Russian ministry looks to widen ban on foreign control of
fields
Moscow (Platts)--6Jun2006
Russia's natural resources ministry has proposed reducing significantly
the size of gas fields which can fall in a so-called "strategic reserves"
category from 1 trillion cubic meters of gas to 75 Bcm to put more acreage out
of reach of foreign companies, Russia's daily Vedomosti said Tuesday.
"The criteria for gas fields [to become "strategic"] is reduced to 75
Bcm. [New] criteria for oil fields is yet to be defined but it will be less
than [current] 150 million mt (1.1 billion barrels)," Russia's deputy natural
resources ministry Yuri Tyomkin was quoted as saying.
"Criteria [for oil fields] will take into account recoverable reserves
rather than total reserves, i.e. [150 million mt] is to be divided by 3," he
added.
Russia's government is considering criteria for reserves to be defined as
"strategic" within a framework of a new subsoil draft law. Companies with
foreign ownership of more than 49.5% will be barred from bidding for strategic
fields and will be able to take part in the development of such fields only as
minority partners.
The draft also suggests that if a foreign company discovers a strategic
field it should sell at least a 50% interest in the project to a Russian
entity in order to receive rights to develop that field.

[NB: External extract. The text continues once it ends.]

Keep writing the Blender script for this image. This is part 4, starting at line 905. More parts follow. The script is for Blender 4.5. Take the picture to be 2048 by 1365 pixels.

Tyomkin did not say when the draft law is expected to be submitted to the
state Duma, the lower chamber of Russia's parliament. But he said the law
might still be passed this year, local media reported.
The Duma had repeatedly postponed consideration of the subsoil draft law,
first planned for October 2005, after the natural resources ministry asked for
more time to finalize criteria for defining strategic fields.
Initially, Russia considered its fields to become "strategic" if their
reserves exceed 150 million mt of crude oil or 1 trillion cu m of gas.
In December 2005, Russia's gas monopoly Gazprom submitted to the
government "requirements" to improve the subsoil draft and suggested
considering "strategic" fields with reserves amounting to 60 million mt of oil
and 75 Bcm of gas, a source in the company told Platts at the time.
NEW LAW MIGHT MAKE 20 OIL/GAS FIELDS "STRATEGIC"
If the new criteria are adopted by the Duma, some 20 oil and gas fields
which have not being developed at the moment will become strategic, the
newspaper said, citing an unnamed official with Russia's natural resource
fund.
But the number of strategic fields might rise up to a hundred, after new
blocks in East Siberia as well as offshore Sakhalin Island in Russia's Far
East and in the Arctic are explored, he added.
Under the previously considered criteria, only a few fields were set to
become "strategic", including Roman Trebs and Anatoly Titov oil fields, both
in the Yamal region of northern Russia, Chayandinskoye oil and gas field in
East Siberia, as well as the Sukhoi Log gold deposit and the Udokan copper
deposit.
Tyomkin also said that the natural resources ministry was considering the
possibility of including nickel deposits among strategic natural resources,
local media reported. "All large and unique" oil, gas, gold and copper
deposits will also be considered strategic, Tyomkin said.
The new subsoil law is expected to attract more investments into the
production of mineral resources and to boost oil output growth more quickly
than the current planned rate of 1.8-2% over the next three years.
It provides for introduction of a graded mineral extraction tax to take
into account differences in fields being developed by companies. The bill also
envisages a tax holiday during the first seven years for new fields in
under-developed territories such as East Siberia or the Timan-Pechora oil
province in Russia's northwest, among other measures.